## What to work on
Line by line, reproduce exactly the beginning of the listing below, ending with the line that contains "cam.rotation_euler = (math.pi" and adding nothing.

━━━━━━━━━━━━━━━━━━━━

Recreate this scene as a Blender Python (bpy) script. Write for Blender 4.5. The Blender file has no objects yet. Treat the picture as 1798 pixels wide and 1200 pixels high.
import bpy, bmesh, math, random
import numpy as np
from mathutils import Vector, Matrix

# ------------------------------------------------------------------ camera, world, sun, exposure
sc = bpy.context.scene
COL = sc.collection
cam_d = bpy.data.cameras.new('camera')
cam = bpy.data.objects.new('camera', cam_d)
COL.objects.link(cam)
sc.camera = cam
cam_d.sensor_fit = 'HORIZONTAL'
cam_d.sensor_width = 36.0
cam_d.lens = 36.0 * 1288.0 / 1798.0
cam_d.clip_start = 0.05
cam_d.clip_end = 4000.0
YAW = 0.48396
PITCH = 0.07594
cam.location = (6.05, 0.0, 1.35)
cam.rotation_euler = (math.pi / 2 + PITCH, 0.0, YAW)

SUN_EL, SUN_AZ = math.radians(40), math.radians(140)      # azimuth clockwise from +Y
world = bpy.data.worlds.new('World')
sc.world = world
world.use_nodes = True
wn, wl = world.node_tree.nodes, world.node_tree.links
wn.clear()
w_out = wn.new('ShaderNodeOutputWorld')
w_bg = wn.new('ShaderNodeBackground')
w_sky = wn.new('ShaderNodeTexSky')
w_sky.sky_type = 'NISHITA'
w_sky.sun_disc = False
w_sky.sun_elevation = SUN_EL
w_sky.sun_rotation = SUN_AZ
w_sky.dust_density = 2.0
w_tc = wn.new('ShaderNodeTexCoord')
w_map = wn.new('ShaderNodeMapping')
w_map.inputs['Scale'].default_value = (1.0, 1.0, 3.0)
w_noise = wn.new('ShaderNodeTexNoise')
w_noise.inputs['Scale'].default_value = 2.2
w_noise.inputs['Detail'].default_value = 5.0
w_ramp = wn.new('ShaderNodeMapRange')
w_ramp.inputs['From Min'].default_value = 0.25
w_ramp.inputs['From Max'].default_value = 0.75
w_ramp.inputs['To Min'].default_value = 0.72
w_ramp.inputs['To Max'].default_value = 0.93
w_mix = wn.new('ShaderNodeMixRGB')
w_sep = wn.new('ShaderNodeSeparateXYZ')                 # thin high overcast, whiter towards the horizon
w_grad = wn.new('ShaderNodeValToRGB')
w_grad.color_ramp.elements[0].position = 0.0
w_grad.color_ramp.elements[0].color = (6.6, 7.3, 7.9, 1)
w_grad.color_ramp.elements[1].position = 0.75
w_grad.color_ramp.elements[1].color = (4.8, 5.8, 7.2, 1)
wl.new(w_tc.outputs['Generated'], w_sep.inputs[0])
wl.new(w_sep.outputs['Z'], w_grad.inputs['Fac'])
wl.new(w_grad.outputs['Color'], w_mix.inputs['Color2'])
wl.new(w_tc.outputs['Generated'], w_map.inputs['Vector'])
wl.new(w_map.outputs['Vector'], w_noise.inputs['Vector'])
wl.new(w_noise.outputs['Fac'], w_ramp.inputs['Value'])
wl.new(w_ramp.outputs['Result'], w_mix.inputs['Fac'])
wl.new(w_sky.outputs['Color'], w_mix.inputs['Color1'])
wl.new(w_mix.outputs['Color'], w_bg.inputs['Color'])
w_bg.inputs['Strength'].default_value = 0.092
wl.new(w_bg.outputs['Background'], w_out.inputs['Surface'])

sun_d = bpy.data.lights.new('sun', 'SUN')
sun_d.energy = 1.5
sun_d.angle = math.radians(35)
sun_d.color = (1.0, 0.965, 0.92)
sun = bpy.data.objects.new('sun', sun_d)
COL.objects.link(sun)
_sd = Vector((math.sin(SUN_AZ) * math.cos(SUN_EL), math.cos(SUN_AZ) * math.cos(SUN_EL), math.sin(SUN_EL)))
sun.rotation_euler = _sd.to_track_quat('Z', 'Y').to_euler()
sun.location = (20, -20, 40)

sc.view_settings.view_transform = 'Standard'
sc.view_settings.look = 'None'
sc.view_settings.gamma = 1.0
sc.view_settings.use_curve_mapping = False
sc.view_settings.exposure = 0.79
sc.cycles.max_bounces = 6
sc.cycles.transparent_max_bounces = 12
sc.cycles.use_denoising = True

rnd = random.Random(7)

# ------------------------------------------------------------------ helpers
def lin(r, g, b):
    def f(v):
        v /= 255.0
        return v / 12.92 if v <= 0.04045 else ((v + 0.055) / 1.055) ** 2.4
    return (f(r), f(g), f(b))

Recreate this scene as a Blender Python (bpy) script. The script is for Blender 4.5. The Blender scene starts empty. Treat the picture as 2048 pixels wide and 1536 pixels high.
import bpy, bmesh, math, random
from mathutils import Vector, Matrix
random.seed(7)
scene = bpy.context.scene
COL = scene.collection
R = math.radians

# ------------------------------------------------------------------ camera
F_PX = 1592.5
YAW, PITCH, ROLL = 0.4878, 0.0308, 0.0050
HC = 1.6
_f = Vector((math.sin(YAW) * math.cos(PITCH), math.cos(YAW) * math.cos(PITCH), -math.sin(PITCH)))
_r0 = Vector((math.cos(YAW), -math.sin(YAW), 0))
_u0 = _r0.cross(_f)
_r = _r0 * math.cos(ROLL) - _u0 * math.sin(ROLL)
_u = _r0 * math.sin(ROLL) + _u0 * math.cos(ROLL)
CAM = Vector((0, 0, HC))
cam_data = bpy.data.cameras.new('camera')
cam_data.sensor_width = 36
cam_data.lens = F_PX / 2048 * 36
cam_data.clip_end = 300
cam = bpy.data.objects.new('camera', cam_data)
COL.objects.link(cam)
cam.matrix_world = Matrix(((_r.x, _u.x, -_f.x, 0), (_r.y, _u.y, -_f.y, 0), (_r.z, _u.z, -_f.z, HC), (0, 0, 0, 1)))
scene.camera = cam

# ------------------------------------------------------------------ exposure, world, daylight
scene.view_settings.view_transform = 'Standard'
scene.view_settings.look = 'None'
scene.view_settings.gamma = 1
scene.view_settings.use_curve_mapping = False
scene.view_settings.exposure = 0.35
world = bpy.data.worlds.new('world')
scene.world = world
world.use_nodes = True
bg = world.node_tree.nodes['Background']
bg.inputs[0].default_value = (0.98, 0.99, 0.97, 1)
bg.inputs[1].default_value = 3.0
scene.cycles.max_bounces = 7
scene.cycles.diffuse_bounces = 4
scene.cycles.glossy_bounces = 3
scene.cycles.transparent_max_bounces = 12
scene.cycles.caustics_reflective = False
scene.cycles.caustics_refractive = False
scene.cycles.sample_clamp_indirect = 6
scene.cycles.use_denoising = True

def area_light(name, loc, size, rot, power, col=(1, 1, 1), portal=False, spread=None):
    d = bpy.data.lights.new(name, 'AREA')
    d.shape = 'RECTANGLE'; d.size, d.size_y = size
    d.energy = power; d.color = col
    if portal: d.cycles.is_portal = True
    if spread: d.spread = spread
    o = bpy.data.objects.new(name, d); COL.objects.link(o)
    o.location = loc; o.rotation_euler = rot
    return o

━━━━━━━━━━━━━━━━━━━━

## Response to the exercise
Recreate this scene as a Blender Python (bpy) script. Write for Blender 4.5. The Blender file has no objects yet. Treat the picture as 1798 pixels wide and 1200 pixels high.
import bpy, bmesh, math, random
import numpy as np
from mathutils import Vector, Matrix

# ------------------------------------------------------------------ camera, world, sun, exposure
sc = bpy.context.scene
COL = sc.collection
cam_d = bpy.data.cameras.new('camera')
cam = bpy.data.objects.new('camera', cam_d)
COL.objects.link(cam)
sc.camera = cam
cam_d.sensor_fit = 'HORIZONTAL'
cam_d.sensor_width = 36.0
cam_d.lens = 36.0 * 1288.0 / 1798.0
cam_d.clip_start = 0.05
cam_d.clip_end = 4000.0
YAW = 0.48396
PITCH = 0.07594
cam.location = (6.05, 0.0, 1.35)
cam.rotation_euler = (math.pi / 2 + PITCH, 0.0, YAW)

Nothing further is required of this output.